Here is a recent change (in blue/gray highlight) someone
pushed up to Perforce for one of the lisp files:
(setq x nil)
(setq cnt 0)
(while (<
cnt (length ss))
(if (nth cnt ss)
(setq en (handent (nth cnt ss)))
(if en
(progn
(setq x value1)
(if (not x)
(setq x value2)
)
)
)
)
This looks pretty benign… but it will likely cause a
regression.
To better see this problem, here is the same code with an
“ELSE” comment inserted where end of the “True” part of the IF statement
ends and the assumed “else” part of the if statement begins:
(setq x nil)
(setq cnt 0)
(while (<
cnt (length ss))
(if (nth cnt ss)
(setq en (handent (nth cnt ss)))
;
ELSE
(if en
(progn
(setq x value1)
(if (not x)
(setq x value2)
)
)
)
)
So, here’s what will happen. The IF statement checks (nth
cnt ss) to see if it is non-nil. If it is non-nil, then it fills variable “en”

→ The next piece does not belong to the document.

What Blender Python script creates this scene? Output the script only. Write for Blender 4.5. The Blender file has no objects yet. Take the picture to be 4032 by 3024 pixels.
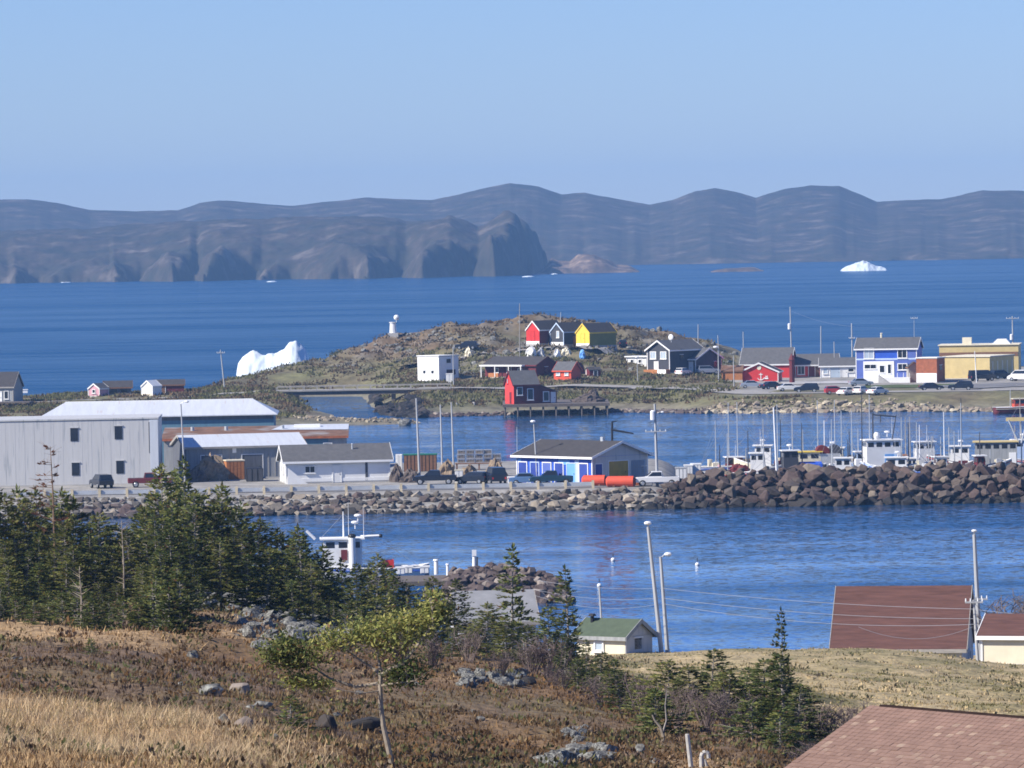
import bpy, math, random
import numpy as np
from mathutils import Vector, Matrix
from math import radians, sin, cos, pi, atan2, sqrt, tan

# ------------------------------------------------------------------ camera
S = bpy.context.scene
FP, UC, VC = 22420.0, 2016.0, 1512.0      # focal length and centre, in pixels of the 4032 wide photograph
HC, V0, ROLL = 33.0, 911.0, radians(1.0)  # eye height over the sea, horizon row, roll of the phone
PITCH = math.atan((VC - V0) / FP)
CAM = Vector((0, 0, HC))
FWD = Vector((0, cos(PITCH), -sin(PITCH)))
UP0 = Vector((0, sin(PITCH), cos(PITCH)))
RT0 = Vector((1, 0, 0))
CRT = RT0 * cos(ROLL) - UP0 * sin(ROLL)
CUP = RT0 * sin(ROLL) + UP0 * cos(ROLL)
cd = bpy.data.cameras.new('camera')
cd.sensor_width = 36.0
cd.lens = 36.0 * FP / 4032.0
cd.clip_start = 1.0
cd.clip_end = 30000.0
cam = bpy.data.objects.new('camera', cd)
S.collection.objects.link(cam)
cam.matrix_world = Matrix(((CRT.x, CUP.x, -FWD.x, 0), (CRT.y, CUP.y, -FWD.y, 0), (CRT.z, CUP.z, -FWD.z, HC), (0, 0, 0, 1)))
S.camera = cam

# ------------------------------------------------------------------ sky, sun, exposure
SUN_EL, SUN_AZ = radians(38), radians(-113)      # azimuth from +Y (away from the camera), positive to the right
SKY_STRENGTH, SUN_STRENGTH = 0.068, 5.0
world = bpy.data.worlds.new('World')
S.world = world
world.use_nodes = True
wn = world.node_tree
wn.nodes.clear()
sky = wn.nodes.new('ShaderNodeTexSky')
sky.sky_type = 'NISHITA'
sky.sun_disc = False
sky.sun_elevation = SUN_EL
sky.sun_rotation = SUN_AZ
sky.altitude = 0
sky.air_density, sky.dust_density, sky.ozone_density = 1.0, 0.0, 6.0
tint = wn.nodes.new('ShaderNodeMix')
tint.data_type, tint.blend_type = 'RGBA', 'MULTIPLY'
tint.inputs[0].default_value = 1.0
tint.inputs[7].default_value = (0.77, 0.90, 1.36, 1)
bg = wn.nodes.new('ShaderNodeBackground')
bg.inputs[1].default_value = SKY_STRENGTH
wo = wn.nodes.new('ShaderNodeOutputWorld')
wn.links.new(sky.outputs[0], tint.inputs[6])
wn.links.new(tint.outputs[2], bg.inputs[0])
wn.links.new(bg.outputs[0], wo.inputs[0])
ld = bpy.data.lights.new('sun', 'SUN')
ld.energy, ld.angle, ld.color = SUN_STRENGTH, radians(0.5), (1.0, 0.93, 0.83)
sun = bpy.data.objects.new('sun', ld)
S.collection.objects.link(sun)
SUNV = Vector((sin(SUN_AZ) * cos(SUN_EL), cos(SUN_AZ) * cos(SUN_EL), sin(SUN_EL)))
sun.rotation_euler = SUNV.to_track_quat('Z', 'Y').to_euler()
sun.location = (0, 0, 400)
S.view_settings.view_transform = 'Standard'
S.view_settings.look = 'None'
S.view_settings.exposure = 0.60
S.view_settings.gamma = 1.0
S.view_settings.use_curve_mapping = False
S.cycles.use_denoising = True
S.cycles.max_bounces = 5
S.cycles.diffuse_bounces = 2
S.cycles.glossy_bounces = 3
S.cycles.transparent_max_bounces = 8
S.cycles.volume_bounces = 0
S.cycles.caustics_reflective = False
S.cycles.caustics_refractive = False
S.cycles.filter_width = 1.7

# ------------------------------------------------------------------ geometry helpers
def ray(u, v):
    dx, dy = u - UC, VC - v
    return FWD * FP + CRT * dx + CUP * dy
def at(u, v, Y):
    r = ray(u, v); return CAM + r * (Y / r.y)
def G(u, v, z=0.0):
    r = ray(u, v); return CAM + r * ((z - HC) / r.z)
def hz(u):                       # horizon row above column u
    return V0 - tan(ROLL) * (u - UC)
def xat(u, Y):                   # x of column u at depth Y, near enough for anything below the horizon
    return (u - UC) * Y / FP
def ucol(x, Y):
    return UC + x * FP / Y
def zat(u, v, Y):
    return at(u, v, Y).z
def ppm(Y): return FP / Y

_tab = np.random.RandomState(7).rand(256, 256)
def vn(x, y):
    x = np.asarray(x, float); y = np.asarray(y, float)
    xi = np.floor(x).astype(int); yi = np.floor(y).astype(int)
    fx = x - xi; fy = y - yi
    fx = fx * fx * (3 - 2 * fx); fy = fy * fy * (3 - 2 * fy)
    g = lambda a, b: _tab[a & 255, b & 255]
    return (g(xi, yi) * (1 - fx) + g(xi + 1, yi) * fx) * (1 - fy) + (g(xi, yi + 1) * (1 - fx) + g(xi + 1, yi + 1) * fx) * fy - 0.5
def fbm(x, y, o=4):
    s, a, t = 0, 1.0, 0
    for k in range(o):
        s = s + a * vn(x * 2 ** k + 17.3 * k, y * 2 ** k + 5.1 * k); t += a; a *= 0.5
    return s / t * 2
R = random.Random(11)

# ------------------------------------------------------------------ materials
M = {}
def mat(name, col, rough=0.75, var=0.18, scale=1.2, bump=0.0, bscale=8.0, metal=0.0, spec=0.3, rnd=0.0, attr=None, stretch=None, dirt=None, leafy=0.0):
    m = bpy.data.materials.new(name)
    m.use_nodes = True
    n = m.node_tree; L = n.links.new
    b = n.nodes['Principled BSDF']
    b.inputs['Roughness'].default_value = rough
    b.inputs['Metallic'].default_value = metal
    b.inputs['Specular IOR Level'].default_value = spec
    tc = n.nodes.new('ShaderNodeTexCoord')
    mp = n.nodes.new('ShaderNodeMapping')
    if stretch: mp.inputs['Scale'].default_value = stretch
    L(tc.outputs['Object'], mp.inputs[0])
    nz = n.nodes.new('ShaderNodeTexNoise')
    nz.inputs['Scale'].default_value = scale
    nz.inputs['Detail'].default_value = 6
    nz.inputs['Roughness'].default_value = 0.65
    L(mp.outputs[0], nz.inputs['Vector'])
    mr = n.nodes.new('ShaderNodeMapRange')
    mr.inputs[1].default_value, mr.inputs[2].default_value = 0.3, 0.7
    mr.inputs[3].default_value, mr.inputs[4].default_value = 1 - var, 1 + var
    L(nz.outputs[0], mr.inputs[0])
    vm = n.nodes.new('ShaderNodeVectorMath'); vm.operation = 'SCALE'
    if attr:
        a = n.nodes.new('ShaderNodeAttribute'); a.attribute_name = attr
        L(a.outputs['Color'], vm.inputs[0])
    else:
        vm.inputs[0].default_value = col
    L(mr.outputs[0], vm.inputs['Scale'])
    out = vm.outputs[0]
    if dirt:
        mx = n.nodes.new('ShaderNodeMix'); mx.data_type = 'RGBA'
        n2 = n.nodes.new('ShaderNodeTexNoise'); n2.inputs['Scale'].default_value = dirt[1]; n2.inputs['Detail'].default_value = 5
        L(mp.outputs[0], n2.inputs['Vector'])
        r2 = n.nodes.new('ShaderNodeMapRange'); r2.inputs[1].default_value, r2.inputs[2].default_value = dirt[2], dirt[2] + 0.12
        L(n2.outputs[0], r2.inputs[0]); L(r2.outputs[0], mx.inputs[0]); L(out, mx.inputs[6]); mx.inputs[7].default_value = (*dirt[0], 1)
        out = mx.outputs[2]
    if rnd:
        oi = n.nodes.new('ShaderNodeObjectInfo')
        r3 = n.nodes.new('ShaderNodeMapRange'); r3.inputs[3].default_value, r3.inputs[4].default_value = 1 - rnd, 1 + rnd
        L(oi.outputs['Random'], r3.inputs[0])
        v2 = n.nodes.new('ShaderNodeVectorMath'); v2.operation = 'SCALE'
        L(out, v2.inputs[0]); L(r3.outputs[0], v2.inputs['Scale']); out = v2.outputs[0]
    L(out, b.inputs['Base Color'])
    if bump:
        bn = n.nodes.new('ShaderNodeTexNoise'); bn.inputs['Scale'].default_value = bscale; bn.inputs['Detail'].default_value = 4
        L(mp.outputs[0], bn.inputs['Vector'])
        bb = n.nodes.new('ShaderNodeBump'); bb.inputs['Strength'].default_value = 0.8; bb.inputs['Distance'].default_value = bump
        L(bn.outputs[0], bb.inputs['Height']); L(bb.outputs[0], b.inputs['Normal'])
    if leafy:
        tr = n.nodes.new('ShaderNodeBsdfTranslucent'); mxs = n.nodes.new('ShaderNodeMixShader'); mxs.inputs[0].default_value = leafy
        L(out, tr.inputs['Color']); L(b.outputs[0], mxs.inputs[1]); L(tr.outputs[0], mxs.inputs[2]); L(mxs.outputs[0], n.nodes['Material Output'].inputs['Surface'])
    M[name] = m
    return m
def ramp_mat(name, stops, scale, rough=0.9, objrand=False, bump=0.0, bscale=5.0, detail=8, stretch=None):
    """colour ramp over noise (or over the object's own random number)"""
    m = mat(name, (1, 1, 1), rough, 0.2, scale * 3, bump, bscale, stretch=stretch)
    n = m.node_tree; L = n.links.new
    vm = [x for x in n.nodes if x.type == 'VECT_MATH'][0]
    cr = n.nodes.new('ShaderNodeValToRGB')
    els = cr.color_ramp.elements
    while len(els) < len(stops): els.new(0.5)
    for e, (p, c) in zip(els, stops): e.position = p; e.color = (*c, 1)
    if objrand:
        oi = n.nodes.new('ShaderNodeObjectInfo'); L(oi.outputs['Random'], cr.inputs[0])
    else:
        tc = [x for x in n.nodes if x.type == 'MAPPING'][0]
        z = n.nodes.new('ShaderNodeTexNoise'); z.inputs['Scale'].default_value = scale; z.inputs['Detail'].default_value = detail; z.inputs['Roughness'].default_value = 0.62
        L(tc.outputs[0], z.inputs['Vector']); L(z.outputs[0], cr.inputs[0])
    L(cr.outputs[0], vm.inputs[0])
    return m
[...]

with the converted handle value in (nth cnt ss). Then it exits the IF
statement. But, if (nth cnt ss) is nil, then a second IF statement checks
undefined / uninitialized variable “en” and, if it happens to be non-nil, tries
to do something with it. Likely it will do something not expected or desired.
Grouping lines of code in an
IF statement
A better way to set up this IF/ELSE statement is probably
something like this:
(setq x nil)
(setq cnt 0)
(while (<
cnt (length ss))
(if (nth cnt ss)
(progn
(setq en
(handent (nth cnt ss)))
(if en
(progn
(setq x value1)
(if (not x)
(setq x value2)
)
)
)
)
)
The beginning “(progn”
and ending “)” to balance it groups all
of the in-between lines of code
to be executed for the “True” part of the IF statement. This is probably
what needs to happen here.
So, two things to watch for which may help avoid creating
new regressions:
1.
Go ahead and show the “; ELSE” comment in an IF
statement when both conditions are being coded up.
2.
Use the “(progn “ flag to group two or more
lines of code together that need to execute for a single condition of the IF
statement